For a filmmaker who has created strong female characters as seen in CEO (2016) and Citation (2020), Afolayan’s females in Aníkúlápó are uninspiring. Perhaps the director seeks to portray precolonial Oyo women as largely unambitious. In early Oyo history, the king’s older wives are known to train the younger ones (B. A. Agiri [1975], “Early Oyo History Reconsidered”, History in Africa [2]:1–16). In Aníkúlápó, the king’s wives bicker at each other, modeling banal jealousy. The king’s oldest wife exerts authority only over the servants and not the harem. Princess Omowunmi is indecisive. When she calls Arolake a “husband snatcher” in Aníkúlápó 1, there is sympathy for Saro’s broken-hearted secret admirer. But in Aníkúlápó 2, we not only realize she is betrothed to Bashorun’s son, she happily marries Prince Kuranga of Ede. Latorera typifies the inability of young girls to exist without male authority—first her father, and then Saro as husband. Even in death, Saro must rally support for Latorera. She is completely lost following Saro’s disappearance and her son’s birth. Only Awarun’s motherly and commanding presence, and material support comfort her. Inconsistency defines Arolake, except for her unsettling naivety, unabating for a young girl forced into early marriage and made to live amid undisguised hatred, navigating her survival and loneliness on daily basis. Her wish to return to this palace to face punishment for adultery and the unforgiving taunt of co-wives appears implausible. Safe for the mutual love shared with the ageing king, one wonders why Arolake would give up a young lover, wealth, servants, and fulfillment in helping others to return to a palace of torture. For the untransformed hero, “once bitten, twice shy” does not apply.

Aníkúlápó is a tale of many contradictions, raising multiple questions—for example, the silence over such an important personality as Bashorun or the betrothal of his son to Princess Omowunmi in Part One; what becomes of Saro following an incomplete mission of returning the resurrected souls?
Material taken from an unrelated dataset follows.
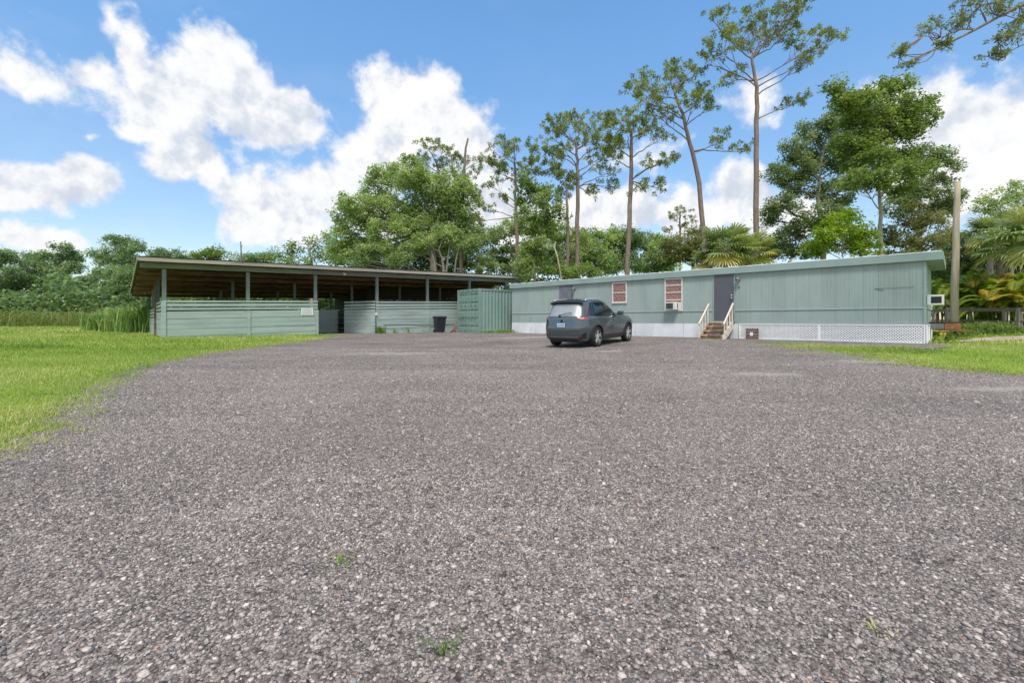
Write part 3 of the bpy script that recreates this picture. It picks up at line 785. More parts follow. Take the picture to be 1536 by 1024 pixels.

Arolake’s inability to grow with her experiences; the old woman’s refusal to return to the dead despite being blind and dependent on others; Akala’s powerlessness over Saro or Arolake, among others. While these gaps raise anticipation for another sequel, an incomplete hero’s arc often leaves the audience unfulfilled. Nonetheless, the engagement with African folklore and Yoruba belief in the interconnectedness of life, death and the unborn is a worthy venture.